After the hanging of the Ogoni Nine, Mandela found his voice: he condemned the hangings and called for Nigeria's immediate suspension from the Commonwealth and the Organisation of African Unity.

President Jacob Zuma had his Saro-Wiwa moment last week. On Monday, Uganda's President Yoweri Museveni signed the Anti-Homosexuality Act, a law that has been condemned across the globe, which makes same-sex relationships punishable by life in prison.

What did South Africa do in response? We issued a generic statement softly condemning all countries that had discriminatory gender laws. Not a word about Uganda and the fact that homosexuality there is now punishable by a jail sentence of 14 years for first-time "offenders".

Our weak, Quisling, shameful, response should surprise no one, though. Our ambassador to Uganda is the homophobe Jon Qwelane, who has proudly flaunted his homophobic beliefs - views which are directly at odds with the spirit, values and content of our constitution.

It would not surprise me if he had sent an urgent, hand-written, dispatch to Museveni congratulating him on his signing of the heinous act.

This is who we are now, this is our best foot forward: human rights are okay for us, but we will not lift a finger for anyone else's, anywhere in the world.

The truth is that human rights no longer figure in our conduct of foreign affairs. The fact that our own democracy was built on the mobilisation of human rights voices across the globe does not matter anymore.

Nowadays, we are driven by totally different motives. Anyone who expects South Africa to speak consistently and convincingly on human rights is fooling himself. That South Africa is lost.

The South Africa of today is a country driven by the search to secure energy sources (Uganda has made significant oil discoveries lately), access to minerals and - seemingly most important of all - business.

South Africa is not an energy-rich country and Pretoria has decided that it will ensure that oil and gas continue to be pumped to us at any cost. Human rights and good governance are not a factor in the pursuit of this goal.

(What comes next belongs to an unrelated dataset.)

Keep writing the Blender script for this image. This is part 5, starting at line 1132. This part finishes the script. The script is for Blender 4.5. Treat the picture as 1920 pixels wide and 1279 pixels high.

Hence our very tight relationship with Angola, for example. The president of that country has been in power since 1979 but such inconvenient facts do not deter us, it seems.

It is the rush to make money from our African brothers and sisters that seems to sit at the heart of our foreign policy. South African companies and billionaires are stomping all over the continent these days, and money is being made by the bucketful. There is nothing wrong with that, of course.

The problem is that, in exchange for access to these markets, South Africa is modelling its foreign policy on China's: see no evil, hear no evil. Crucially, don't say a word about the evil that men do in the country where you operate.

This is who we are now. From the heady heights of 1994, when many of us believed that what is good for us - a full bouquet of human rights - is good for our fellow Africans, we have now descended to the lowest of the low. We just want their money, their oil and their gas.

South Africa has become no better than its colonial oppressors: they came, they raped and - Bible in hand - taught us that homosexuality is wrong. We are behaving exactly as they did. We, too, shall one day leave the countries with which we are dealing as they did, with our tail between our colonialist legs.